Dr Kathleen Kozyniak
Principal Scientist Air
Hawke’s Bay Regional Council
The La Niña weather pattern has been generous to a fault and I wouldn’t mind if it pared back its benevolence. We had more than double our March rainfall, on top of more than double our average February rainfall. Wairoa was hit hard by twenty days of rain in March, which saw new records being set for the month’s total at all of our sites in that area and across most of the region, even surpassing the days of Cyclone Bola. In some cases it was the wettest month in a site’s history, not just for March.
The hefty falls over the last couple of months have given us saturated soils, burgeoning river flows and groundwater levels biased towards above normal levels as we settle into autumn. The almost constantly cloudy March skies suppressed our daytime temperatures to below average levels but, along with warm sea temperatures, raised our overnight temperatures by a solid degree. Soil temperatures were similarly warmer than usual and ended the month at 20°C on the Plains and 15°C in the ranges.

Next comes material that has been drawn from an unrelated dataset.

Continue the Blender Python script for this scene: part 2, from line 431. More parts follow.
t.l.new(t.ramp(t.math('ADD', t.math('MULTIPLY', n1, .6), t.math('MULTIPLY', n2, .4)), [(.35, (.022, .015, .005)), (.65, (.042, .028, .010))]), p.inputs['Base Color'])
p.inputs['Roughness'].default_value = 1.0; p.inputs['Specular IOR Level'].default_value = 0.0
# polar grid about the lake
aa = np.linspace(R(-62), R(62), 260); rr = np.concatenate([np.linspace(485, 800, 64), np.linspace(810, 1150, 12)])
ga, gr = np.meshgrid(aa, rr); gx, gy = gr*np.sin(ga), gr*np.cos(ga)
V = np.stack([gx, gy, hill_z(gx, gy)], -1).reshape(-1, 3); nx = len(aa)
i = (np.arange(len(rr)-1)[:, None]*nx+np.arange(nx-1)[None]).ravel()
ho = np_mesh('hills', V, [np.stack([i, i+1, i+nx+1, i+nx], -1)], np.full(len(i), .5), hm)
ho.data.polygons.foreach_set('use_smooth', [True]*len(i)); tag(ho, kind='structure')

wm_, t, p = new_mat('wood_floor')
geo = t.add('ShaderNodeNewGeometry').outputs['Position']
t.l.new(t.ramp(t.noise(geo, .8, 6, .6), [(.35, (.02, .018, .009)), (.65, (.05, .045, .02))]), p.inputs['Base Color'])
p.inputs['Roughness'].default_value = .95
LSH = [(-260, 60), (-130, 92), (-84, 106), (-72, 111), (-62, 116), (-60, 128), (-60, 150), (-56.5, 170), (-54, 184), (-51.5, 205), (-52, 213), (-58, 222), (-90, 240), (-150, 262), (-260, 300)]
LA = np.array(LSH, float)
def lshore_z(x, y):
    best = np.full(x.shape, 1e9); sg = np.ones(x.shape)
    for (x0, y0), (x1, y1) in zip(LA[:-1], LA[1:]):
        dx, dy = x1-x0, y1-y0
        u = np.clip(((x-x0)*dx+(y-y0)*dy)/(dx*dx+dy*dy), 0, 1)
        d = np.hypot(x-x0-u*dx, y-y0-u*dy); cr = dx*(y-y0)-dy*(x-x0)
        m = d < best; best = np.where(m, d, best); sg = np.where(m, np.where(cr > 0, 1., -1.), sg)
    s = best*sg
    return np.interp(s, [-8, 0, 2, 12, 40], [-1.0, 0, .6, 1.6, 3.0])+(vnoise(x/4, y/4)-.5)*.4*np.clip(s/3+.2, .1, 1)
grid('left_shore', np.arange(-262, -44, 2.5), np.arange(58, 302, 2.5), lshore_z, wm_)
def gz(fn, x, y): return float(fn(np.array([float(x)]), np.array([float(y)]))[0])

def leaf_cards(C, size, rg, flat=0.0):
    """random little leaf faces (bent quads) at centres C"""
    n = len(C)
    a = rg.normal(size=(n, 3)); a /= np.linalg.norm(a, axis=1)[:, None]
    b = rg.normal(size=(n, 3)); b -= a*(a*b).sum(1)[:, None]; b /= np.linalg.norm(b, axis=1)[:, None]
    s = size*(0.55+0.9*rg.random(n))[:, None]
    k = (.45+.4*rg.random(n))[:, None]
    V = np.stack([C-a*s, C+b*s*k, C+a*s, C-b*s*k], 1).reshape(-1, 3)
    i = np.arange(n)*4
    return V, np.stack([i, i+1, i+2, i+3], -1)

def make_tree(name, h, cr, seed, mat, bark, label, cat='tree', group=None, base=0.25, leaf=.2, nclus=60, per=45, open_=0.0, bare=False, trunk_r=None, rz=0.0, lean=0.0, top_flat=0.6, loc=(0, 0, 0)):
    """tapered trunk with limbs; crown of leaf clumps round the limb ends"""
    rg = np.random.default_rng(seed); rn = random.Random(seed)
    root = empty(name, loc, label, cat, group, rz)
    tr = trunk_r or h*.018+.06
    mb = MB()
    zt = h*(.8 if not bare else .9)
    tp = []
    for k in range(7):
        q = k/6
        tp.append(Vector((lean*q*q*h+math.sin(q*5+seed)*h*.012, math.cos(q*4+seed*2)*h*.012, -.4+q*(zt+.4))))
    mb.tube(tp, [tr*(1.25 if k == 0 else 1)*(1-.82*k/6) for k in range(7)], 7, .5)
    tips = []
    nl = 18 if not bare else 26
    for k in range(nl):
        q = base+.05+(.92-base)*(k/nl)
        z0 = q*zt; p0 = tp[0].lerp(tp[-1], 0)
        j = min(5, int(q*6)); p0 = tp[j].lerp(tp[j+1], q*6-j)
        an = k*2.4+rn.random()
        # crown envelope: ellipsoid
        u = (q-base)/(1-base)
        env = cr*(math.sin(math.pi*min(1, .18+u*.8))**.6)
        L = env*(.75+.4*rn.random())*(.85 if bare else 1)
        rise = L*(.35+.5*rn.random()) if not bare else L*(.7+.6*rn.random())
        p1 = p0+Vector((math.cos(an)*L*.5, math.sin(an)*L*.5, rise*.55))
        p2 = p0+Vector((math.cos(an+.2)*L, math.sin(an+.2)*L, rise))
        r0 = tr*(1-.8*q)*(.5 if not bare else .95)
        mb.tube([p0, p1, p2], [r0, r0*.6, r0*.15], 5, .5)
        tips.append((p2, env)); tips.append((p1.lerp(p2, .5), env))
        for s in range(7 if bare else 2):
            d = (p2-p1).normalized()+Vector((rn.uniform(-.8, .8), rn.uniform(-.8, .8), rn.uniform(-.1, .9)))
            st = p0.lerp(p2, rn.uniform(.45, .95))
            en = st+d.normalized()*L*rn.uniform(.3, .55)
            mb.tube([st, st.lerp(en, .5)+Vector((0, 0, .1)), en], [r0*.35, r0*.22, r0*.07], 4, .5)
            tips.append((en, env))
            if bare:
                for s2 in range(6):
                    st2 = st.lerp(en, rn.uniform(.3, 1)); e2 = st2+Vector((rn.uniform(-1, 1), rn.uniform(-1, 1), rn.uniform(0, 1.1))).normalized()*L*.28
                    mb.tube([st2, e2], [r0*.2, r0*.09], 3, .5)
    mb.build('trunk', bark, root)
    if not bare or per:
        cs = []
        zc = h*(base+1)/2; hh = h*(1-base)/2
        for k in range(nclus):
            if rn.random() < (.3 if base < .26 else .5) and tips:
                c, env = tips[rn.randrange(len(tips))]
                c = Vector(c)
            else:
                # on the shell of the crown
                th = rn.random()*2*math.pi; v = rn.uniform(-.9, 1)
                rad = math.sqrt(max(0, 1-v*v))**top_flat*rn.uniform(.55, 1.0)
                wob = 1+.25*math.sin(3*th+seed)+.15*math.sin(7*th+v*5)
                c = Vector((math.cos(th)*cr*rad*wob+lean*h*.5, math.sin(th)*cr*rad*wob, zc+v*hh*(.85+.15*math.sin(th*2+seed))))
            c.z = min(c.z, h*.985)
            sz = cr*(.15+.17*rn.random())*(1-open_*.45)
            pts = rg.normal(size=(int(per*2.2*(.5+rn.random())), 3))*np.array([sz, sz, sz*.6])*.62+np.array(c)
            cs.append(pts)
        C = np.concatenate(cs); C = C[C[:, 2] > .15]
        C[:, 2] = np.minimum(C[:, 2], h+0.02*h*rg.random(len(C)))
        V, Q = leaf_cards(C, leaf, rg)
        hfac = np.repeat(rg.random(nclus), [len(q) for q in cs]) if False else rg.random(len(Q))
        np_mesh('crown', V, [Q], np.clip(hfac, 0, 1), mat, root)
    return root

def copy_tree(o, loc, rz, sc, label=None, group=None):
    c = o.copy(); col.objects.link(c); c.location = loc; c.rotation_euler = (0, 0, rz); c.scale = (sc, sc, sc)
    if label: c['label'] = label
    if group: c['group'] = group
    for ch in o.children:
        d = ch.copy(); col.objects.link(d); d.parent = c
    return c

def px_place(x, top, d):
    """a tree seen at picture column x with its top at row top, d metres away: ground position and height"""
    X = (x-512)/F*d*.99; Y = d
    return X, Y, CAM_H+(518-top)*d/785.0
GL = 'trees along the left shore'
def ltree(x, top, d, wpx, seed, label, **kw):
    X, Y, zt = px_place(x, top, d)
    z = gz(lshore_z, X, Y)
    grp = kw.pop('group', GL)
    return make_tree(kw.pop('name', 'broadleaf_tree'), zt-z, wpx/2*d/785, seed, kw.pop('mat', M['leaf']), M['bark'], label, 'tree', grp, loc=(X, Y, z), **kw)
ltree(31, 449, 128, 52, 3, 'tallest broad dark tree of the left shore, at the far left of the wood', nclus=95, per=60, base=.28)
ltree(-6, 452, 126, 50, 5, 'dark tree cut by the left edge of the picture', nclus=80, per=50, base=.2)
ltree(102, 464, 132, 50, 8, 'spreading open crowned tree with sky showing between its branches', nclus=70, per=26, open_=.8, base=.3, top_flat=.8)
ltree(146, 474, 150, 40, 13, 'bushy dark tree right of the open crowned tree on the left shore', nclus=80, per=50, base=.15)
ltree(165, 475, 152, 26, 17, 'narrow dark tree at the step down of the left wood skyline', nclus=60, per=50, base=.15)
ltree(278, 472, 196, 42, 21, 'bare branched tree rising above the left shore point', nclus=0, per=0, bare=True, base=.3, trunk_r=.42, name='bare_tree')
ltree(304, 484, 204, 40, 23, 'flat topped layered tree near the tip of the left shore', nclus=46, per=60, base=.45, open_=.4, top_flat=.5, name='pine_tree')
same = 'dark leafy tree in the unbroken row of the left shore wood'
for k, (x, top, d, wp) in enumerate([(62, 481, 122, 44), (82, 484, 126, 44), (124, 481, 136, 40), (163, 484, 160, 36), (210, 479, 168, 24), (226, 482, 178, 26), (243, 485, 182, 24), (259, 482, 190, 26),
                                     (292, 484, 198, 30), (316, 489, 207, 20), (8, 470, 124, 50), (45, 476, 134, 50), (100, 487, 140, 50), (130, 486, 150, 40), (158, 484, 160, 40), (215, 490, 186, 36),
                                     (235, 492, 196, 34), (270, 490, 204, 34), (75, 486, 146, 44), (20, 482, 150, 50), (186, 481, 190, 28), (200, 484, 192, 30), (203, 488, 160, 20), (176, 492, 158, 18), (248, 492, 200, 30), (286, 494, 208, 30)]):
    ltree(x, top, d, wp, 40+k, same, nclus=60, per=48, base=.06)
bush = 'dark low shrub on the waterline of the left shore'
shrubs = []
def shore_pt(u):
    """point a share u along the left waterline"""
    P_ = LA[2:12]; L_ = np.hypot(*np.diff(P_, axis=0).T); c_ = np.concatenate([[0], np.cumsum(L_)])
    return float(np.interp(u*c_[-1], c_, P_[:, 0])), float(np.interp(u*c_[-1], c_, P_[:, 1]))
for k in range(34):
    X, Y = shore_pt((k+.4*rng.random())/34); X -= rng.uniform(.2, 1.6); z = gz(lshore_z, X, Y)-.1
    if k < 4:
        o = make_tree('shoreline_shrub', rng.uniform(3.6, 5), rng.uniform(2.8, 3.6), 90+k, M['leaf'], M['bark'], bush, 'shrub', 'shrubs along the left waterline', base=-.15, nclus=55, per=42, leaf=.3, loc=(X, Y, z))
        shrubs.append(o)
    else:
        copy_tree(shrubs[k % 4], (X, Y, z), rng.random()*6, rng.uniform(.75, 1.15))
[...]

The La Niña may loiter through autumn before a final farewell in winter. That leaves our weather patterns for the next three months largely unchanged. Normal or above normal rainfall is predicted, along with warmer than usual temperatures. It’s all courtesy of sea temperatures that are likely to stay warm, and a northeast air flow arising from sea level pressures that are lower than usual to the northwest of the country and higher to the southeast. As I write, the remnants of Tropical Cyclone Fili bear down on us, threatening to deliver April’s rainfall in a twenty-four hour window. We’d happily see it display some sweet dance moves and take a last minute shimmy further east.